Devant la hausse spéctaculaire des attaques de navires civils, les compagnies maritimes ont fait appel à des gardes armés tandis que des forces navales ont été déployées au large de la corne de l’Afrique ainsi que dans l’océan Indien. Ces mesures ont permis de réduire considérablement ce phénomène, au point que, désormais, les incidents liés à la piraterie dans cette région sont devenus anecdotiques. Mais cela est-il durable?

Spécialisée dans la prévention des conflits, la fondation américaine One Earth Future, craint que cela ne soit pas le cas. Selon un rapport établi dans le cadre de son programme « Secure Fisheries » (Protéger la pêche), la pêche industrielle intensive dans les eaux de la corne de l’Afrique menée par des navires étrangers a provoqué « un épuisement des stocks, une perte de revenus pour les Somaliens et des violences contre les pêcheurs locaux », ce qui « menace de provoquer un soutien local à un retour de la piraterie ».

Ainsi, s’appuyant sur de nombreux témoignagnes ainsi que sur des photos prises par satellite, les chalutiers étrangers préleveraient, chaque année, environ 132.000 tonnes de poissons, c’est à dire trois fois plus que les pêcheurs somaliens (40.000 tonnes).

« La valeur des prises étrangères est cinq fois supérieure à celle des pêcheurs somaliens (306 millions de dollars contre 58 millions). Surtout la pêche étrangère illégale met en danger la pérennité des stocks de poissons dans les eaux somaliennes », affirme le rapport.

« Les stocks halieutiques des eaux somaliennes, d’une grande importance économique, sont exploités à des niveaux insupportables », prévient encore le document, qui note que les navires de pêche étrangers – Iraniens et Yéménites en tête, suivis par les Asiatiques et les Européens – « prélèvent à leur capacité maximum les stocks de thon, d’une haute valeur commerciale, ne laissant aucune place aux Somaliens pour tirer profit de leurs riches eaux maritimes ». Et en toute illégalité… les autorités somaliennes n’ayant pas les moyens de défendre l’intégrité de leurs eaux territoriales.
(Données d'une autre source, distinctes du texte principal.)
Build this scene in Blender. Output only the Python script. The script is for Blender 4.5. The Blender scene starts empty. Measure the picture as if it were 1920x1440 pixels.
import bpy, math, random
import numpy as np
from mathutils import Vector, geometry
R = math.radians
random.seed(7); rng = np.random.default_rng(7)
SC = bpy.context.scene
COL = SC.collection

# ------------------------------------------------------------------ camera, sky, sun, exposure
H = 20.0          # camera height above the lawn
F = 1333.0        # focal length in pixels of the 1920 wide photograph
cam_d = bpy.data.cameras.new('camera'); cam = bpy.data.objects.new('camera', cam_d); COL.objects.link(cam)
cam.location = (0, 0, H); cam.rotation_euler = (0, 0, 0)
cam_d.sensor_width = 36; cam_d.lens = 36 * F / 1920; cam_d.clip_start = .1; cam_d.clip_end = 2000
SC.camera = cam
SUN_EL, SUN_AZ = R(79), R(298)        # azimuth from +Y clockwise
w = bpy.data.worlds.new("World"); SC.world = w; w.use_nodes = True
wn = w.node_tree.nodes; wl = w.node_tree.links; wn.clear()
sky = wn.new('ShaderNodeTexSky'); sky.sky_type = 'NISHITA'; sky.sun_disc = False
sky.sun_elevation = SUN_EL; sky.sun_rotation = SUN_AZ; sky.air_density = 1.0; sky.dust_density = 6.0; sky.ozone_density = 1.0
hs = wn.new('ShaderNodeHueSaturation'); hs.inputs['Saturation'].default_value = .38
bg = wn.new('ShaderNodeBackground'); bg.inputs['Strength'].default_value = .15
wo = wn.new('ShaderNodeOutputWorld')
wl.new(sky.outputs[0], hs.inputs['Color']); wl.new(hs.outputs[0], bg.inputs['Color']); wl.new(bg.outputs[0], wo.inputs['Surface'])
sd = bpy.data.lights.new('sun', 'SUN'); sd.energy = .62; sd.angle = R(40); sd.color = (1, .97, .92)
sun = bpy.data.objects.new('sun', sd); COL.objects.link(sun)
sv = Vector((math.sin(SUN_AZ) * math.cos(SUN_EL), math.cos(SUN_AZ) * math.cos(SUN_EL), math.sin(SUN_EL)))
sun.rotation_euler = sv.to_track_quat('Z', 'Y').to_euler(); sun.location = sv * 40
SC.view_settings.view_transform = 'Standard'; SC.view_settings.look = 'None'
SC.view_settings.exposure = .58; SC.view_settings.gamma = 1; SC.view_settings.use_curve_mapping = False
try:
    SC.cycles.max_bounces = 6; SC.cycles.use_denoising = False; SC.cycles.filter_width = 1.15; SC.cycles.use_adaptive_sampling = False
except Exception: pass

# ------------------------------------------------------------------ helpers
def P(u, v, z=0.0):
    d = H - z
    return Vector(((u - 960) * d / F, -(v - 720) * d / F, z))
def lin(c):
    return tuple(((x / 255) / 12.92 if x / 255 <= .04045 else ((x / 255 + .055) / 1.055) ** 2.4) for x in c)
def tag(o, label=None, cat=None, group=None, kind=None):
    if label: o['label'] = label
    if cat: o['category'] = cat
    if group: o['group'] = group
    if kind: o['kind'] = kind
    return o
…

« La pêche illégale a servi de prétexte aux bandes criminelles pour passer d’une posture défensive aux attaques armées et à la piraterie », a commenté John Steed, chargé du programme Secure Fisheries dans la Corne de l’Afrique. « Désormais la situation est revenue à ce qu’elle était, avec un grand nombre de navires étrangers pêchant à nouveau dans les eaux somaliennes, et le danger est réel que le cycle complet de piraterie reprenne », a-t-il ajouté.

Ce constat rejoint celui qu’avait fait Alan Cole, de l’office des Nations unies contre la drogue et le crime (ONUDC), en mars dernier, alors que venait d’être rapporté l’attaque d’un navire de pêche iranien par des pirates. Les « conditions qui ont favorisé l’émergence de la piraterie sont à nouveau réunies », avait-il affirmé.

Cela étant, les dernières attaques recensées par le Bureau Maritime Internationale (BMI) concernent presque toutes l’Asie du Sud-Est. Et les forces navales anti-piraterie (Ocean Shield pour l’Otan, Atalante pour l’UE, sans compter la présence chinoise, iranienne ou russe) restent encore actives de même que les propriétaires de navires civils n’ont pas renoncé aux gardes armés, ce qui limite un possible retour des pirates.